Tuesday, August 19, 2014

The Bees Knees

I’m not sure where the phrase comes from (yes, I know there is a terrific tool called Google that could instantly find the answer, but dependency on instant gratification rather than giving into wonder is a topic for another day.).
So, about those knees.  

They are completely and utterly functional. Michael and I have watched them for hours this summer carry all sorts of pollen—meaning blue, orange, yellow and white—back to their new home. This past May, we added a two-story condo to our property: a bee hive. Michael had been wanting to do it for years, I was a bit nervous. You know, bees. And, bee stings. 

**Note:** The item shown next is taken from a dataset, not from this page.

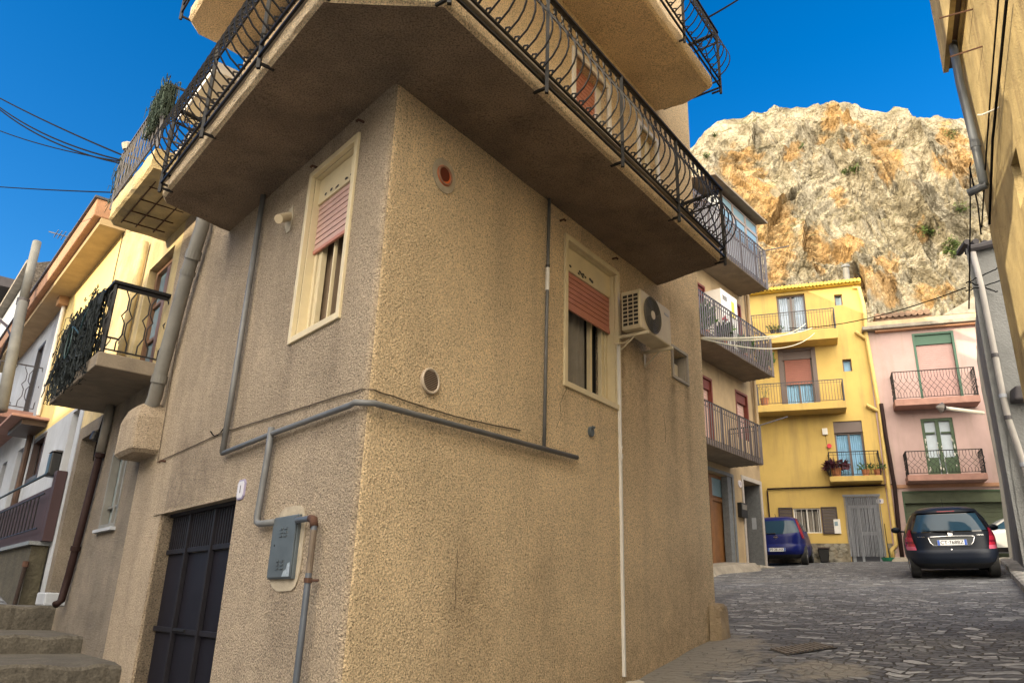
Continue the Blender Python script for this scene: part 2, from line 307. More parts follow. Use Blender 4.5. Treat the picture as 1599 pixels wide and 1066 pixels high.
def paving_mat():
    m = bpy.data.materials.new('stone_paving'); m.use_nodes = True; n, l = m.node_tree.nodes, m.node_tree.links; p = n['Principled BSDF']
    tc = n.new('ShaderNodeTexCoord')
    def N(t, **k):
        x = n.new(t)
        for a, b in k.items(): x.inputs[a].default_value = b
        return x
    nzd = N('ShaderNodeTexNoise', Scale=0.55, Detail=3.0); l.new(tc.outputs['Object'], nzd.inputs['Vector'])
    sub = n.new('ShaderNodeVectorMath'); sub.operation = 'SUBTRACT'; sub.inputs[1].default_value = (.5, .5, .5); l.new(nzd.outputs['Color'], sub.inputs[0])
    scl = n.new('ShaderNodeVectorMath'); scl.operation = 'SCALE'; scl.inputs['Scale'].default_value = 1.1; l.new(sub.outputs[0], scl.inputs[0])
    addv = n.new('ShaderNodeVectorMath'); l.new(tc.outputs['Object'], addv.inputs[0]); l.new(scl.outputs[0], addv.inputs[1])
    def vor(sc_, rot, rnd=0.85):
        mp = n.new('ShaderNodeMapping'); mp.inputs['Rotation'].default_value = (0, 0, rot); mp.inputs['Scale'].default_value = sc_; l.new(addv.outputs[0], mp.inputs[0])
        r = []
        for ft in ('F1', 'DISTANCE_TO_EDGE'):
            v = n.new('ShaderNodeTexVoronoi'); v.voronoi_dimensions = '2D'; v.feature = ft; v.inputs['Scale'].default_value = 1; v.inputs['Randomness'].default_value = rnd; l.new(mp.outputs[0], v.inputs['Vector']); r.append(v)
        return r
    def brick(rot, w_, h_, mort, seed, warp):
        wz = N('ShaderNodeTexNoise', Scale=4.0, Detail=3.0); l.new(tc.outputs['Object'], wz.inputs['Vector']); ws = n.new('ShaderNodeVectorMath'); ws.operation = 'SUBTRACT'; ws.inputs[1].default_value = (.5, .5, .5); l.new(wz.outputs['Color'], ws.inputs[0])
        w2 = n.new('ShaderNodeVectorMath'); w2.operation = 'SCALE'; w2.inputs['Scale'].default_value = warp; l.new(ws.outputs[0], w2.inputs[0]); w3 = n.new('ShaderNodeVectorMath'); l.new(addv.outputs[0], w3.inputs[0]); l.new(w2.outputs[0], w3.inputs[1])
        mp = n.new('ShaderNodeMapping'); mp.inputs['Rotation'].default_value = (0, 0, rot); mp.inputs['Location'].default_value = (seed, seed*.7, 0); l.new(w3.outputs[0], mp.inputs[0])
        b_ = n.new('ShaderNodeTexBrick'); b_.offset = .45; b_.squash = .75; b_.squash_frequency = 3; b_.inputs['Color1'].default_value = (0, 0, 0, 1); b_.inputs['Color2'].default_value = (1, 1, 1, 1); b_.inputs['Mortar'].default_value = (.5, .5, .5, 1)
        b_.inputs['Scale'].default_value = 1; b_.inputs['Mortar Size'].default_value = mort; b_.inputs['Mortar Smooth'].default_value = .6; b_.inputs['Brick Width'].default_value = w_; b_.inputs['Row Height'].default_value = h_; l.new(mp.outputs[0], b_.inputs['Vector'])
        iv = n.new('ShaderNodeMath'); iv.operation = 'SUBTRACT'; iv.inputs[0].default_value = 1; l.new(b_.outputs['Fac'], iv.inputs[1]); return b_.outputs['Color'], iv.outputs[0]
    A = brick(math.radians(28), .34, .095, .011, 3.0, .18); B = brick(math.radians(40), .16, .085, .011, 9.0, .14)
    zone = N('ShaderNodeTexNoise', Scale=0.28, Detail=2.0); l.new(tc.outputs['Object'], zone.inputs['Vector'])
    zr = n.new('ShaderNodeValToRGB'); zr.color_ramp.elements[0].position = .50; zr.color_ramp.elements[1].position = .53; l.new(zone.outputs['Fac'], zr.inputs[0])
    def mix(f, a, b, mode='MIX', dt='RGBA'):
        x = n.new('ShaderNodeMix'); x.data_type = dt; k = (6, 7, 2) if dt == 'RGBA' else (2, 3, 0)
        if dt == 'RGBA': x.blend_type = mode
        if isinstance(f, (int, float)): x.inputs[0].default_value = f
        else: l.new(f, x.inputs[0])
        for i, v in ((k[0], a), (k[1], b)):
            if isinstance(v, tuple): x.inputs[i].default_value = v
            else: l.new(v, x.inputs[i])
        return x.outputs[k[2]]
    cell = mix(zr.outputs[0], A[0], B[0]); edge = mix(zr.outputs[0], A[1], B[1], dt='FLOAT')
    sep = n.new('ShaderNodeSeparateColor'); l.new(cell, sep.inputs[0])
    cr = n.new('ShaderNodeValToRGB'); E = cr.color_ramp.elements; E[0].position = 0; E[0].color = (.062, .066, .08, 1); E[1].position = 1; E[1].color = (.38, .39, .41, 1)
    for q, c in ((.35, (.095, .10, .118, 1)), (.72, (.145, .152, .172, 1)), (.88, (.24, .25, .265, 1))): e = E.new(q); e.color = c
    l.new(sep.outputs[0], cr.inputs[0])
    fine = N('ShaderNodeTexNoise', Scale=18.0, Detail=5.0); l.new(tc.outputs['Object'], fine.inputs['Vector'])
    fr_ = n.new('ShaderNodeValToRGB'); fr_.color_ramp.elements[0].position = .3; fr_.color_ramp.elements[0].color = (.6, .6, .6, 1); fr_.color_ramp.elements[1].position = .75; fr_.color_ramp.elements[1].color = (1.35, 1.33, 1.3, 1); l.new(fine.outputs['Fac'], fr_.inputs[0])
    col = mix(1.0, cr.outputs[0], fr_.outputs[0], 'MULTIPLY')
    er = n.new('ShaderNodeValToRGB'); er.color_ramp.elements[0].position = .1; er.color_ramp.elements[1].position = .8; l.new(edge, er.inputs[0])
    col = mix(er.outputs[0], (.05, .048, .045, 1), col)
    dz = N('ShaderNodeTexNoise', Scale=.9, Detail=5.0, Roughness=.65); l.new(tc.outputs['Object'], dz.inputs['Vector']); dr_ = n.new('ShaderNodeValToRGB'); dr_.color_ramp.elements[0].position = .52; dr_.color_ramp.elements[1].position = .68; l.new(dz.outputs['Fac'], dr_.inputs[0])
    dm = n.new('ShaderNodeMath'); dm.operation = 'MULTIPLY'; dm.inputs[1].default_value = .55; l.new(dr_.outputs[0], dm.inputs[0]); col = mix(dm.outputs[0], col, (.15, .148, .142, 1))
    sa = n.new('ShaderNodeAttribute'); sa.attribute_name = 'mortar_smear'; sn = N('ShaderNodeTexNoise', Scale=3.5, Detail=6.0, Roughness=.7); l.new(tc.outputs['Object'], sn.inputs['Vector']); sm_ = n.new('ShaderNodeMath'); sm_.operation = 'MULTIPLY_ADD'; l.new(sa.outputs['Fac'], sm_.inputs[0]); sm_.inputs[1].default_value = 1.0; l.new(sn.outputs['Fac'], sm_.inputs[2])
    sr = n.new('ShaderNodeValToRGB'); sr.color_ramp.elements[0].position = .80; sr.color_ramp.elements[1].position = 1.25; l.new(sm_.outputs[0], sr.inputs[0]); col = mix(sr.outputs[0], col, (.215, .20, .175, 1))
    l.new(col, p.inputs['Base Color']); p.inputs['Roughness'].default_value = 0.75
    er2 = n.new('ShaderNodeValToRGB'); er2.color_ramp.elements[0].position = .0; er2.color_ramp.elements[1].position = 1.0; l.new(edge, er2.inputs[0])
    b = n.new('ShaderNodeBump'); b.inputs['Strength'].default_value = .9; b.inputs['Distance'].default_value = .035; l.new(er2.outputs[0], b.inputs['Height'])
    b2 = n.new('ShaderNodeBump'); b2.inputs['Strength'].default_value = .6; b2.inputs['Distance'].default_value = .02; l.new(fine.outputs['Fac'], b2.inputs['Height']); l.new(b.outputs[0], b2.inputs['Normal']); l.new(b2.outputs[0], p.inputs['Normal'])
    return m
gr_ = tag(g.build('ground', paving_mat(), smooth=True, recalc=False), 'dark irregular stone paving of the street climbing between the houses', kind='structure')
sv_ = []
for x, y, z in g.v:
    dx, dy = x + .953, y - 4.908; o_ = dx*CR - dy*SR; s_ = dx*SR + dy*CR; sv_.append(max(0, min(1, .62*math.exp(-(o_/1.0)**2)*(1 if 0 < s_ < 5.6 else math.exp(-((s_-5.6)/.5)**2 if s_ > 5.6 else -1)) + .5*math.exp(-((o_-1.6)/.5)**2-((s_-4.6)/.5)**2))))
at_ = gr_.data.attributes.new('mortar_smear', 'FLOAT', 'POINT'); at_.data.foreach_set('value', sv_)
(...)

Turns out, my love of gardening and bees are quite compatible. Plus, doing your part to save the world feels pretty cool, too. Sure, a bit of hyperbole, but if you do any reading on the subjects of hive collapse, pesticides and our food supply you may just end up with a hive in your backyard.

We read books, looked online, watch a great MPT special from approximately the year I was born. Not much has changed with beekeeping though so other than the clothes and hair, the show was as relevant today as then. But, what really got us moving was a colleague of mine who has been keeping bees for 20-plus years.

We had a bee mentor. She shared her passion, her knowledge and great bee stories with us. She took it from somewhat of an alien thought to introducing us to her hives. Her calm nature and her stern warnings were just what I needed (remember, Michael was sold on it already) to commit.

We placed our order for four pounds of Russian bees, and one Italian queen. We heard the Russian bees were a bit more hardy and a bit more aggressive than Italians. Given we were going to take bees born in Georgia to overwinter in Maryland, we thought hardy made sense. Nature didn’t agree, however, we ended up with three pounds of Italian bees in the back of my car. Technically, we had six pounds of bees plus two queens in the back of my car. On a beautiful farm north of Baltimore, we picked up two “packages” of bees–one for us, one for our bee mentor to add to her collection of hives. 

We watched a live demo at the farm of how to move the bees from their travel cage to their new home. The demo guy would never be my mentor, and he had the scars to prove that shortcuts equal stings. Somehow I managed to watch him aggressively shake a three-pound screened in box of bees into a hive without hyperventilating or running away. I wasn’t the only newbie at the demo. I was pleased, however, that I wasn’t the newbie that swatted at the bees. That was the random guy next to me who hit me in the head when a bee landed on my hair. I heard it, oh god did I hear that buzz right next to my ear, but I didn’t want to overreact before I even left the premises. He didn’t share my sense of self-conscious I can handle this vibe, and hit me pretty hard. Tensions were high and bees were all about and a random man hit me in the head. His wife said, “I can’t take him anywhere.”

And that, my friends, is how you make two very nervous about-to-be beekeepers laugh. It then seemed totally manageable to put six pounds of bees in the trunk and head for home.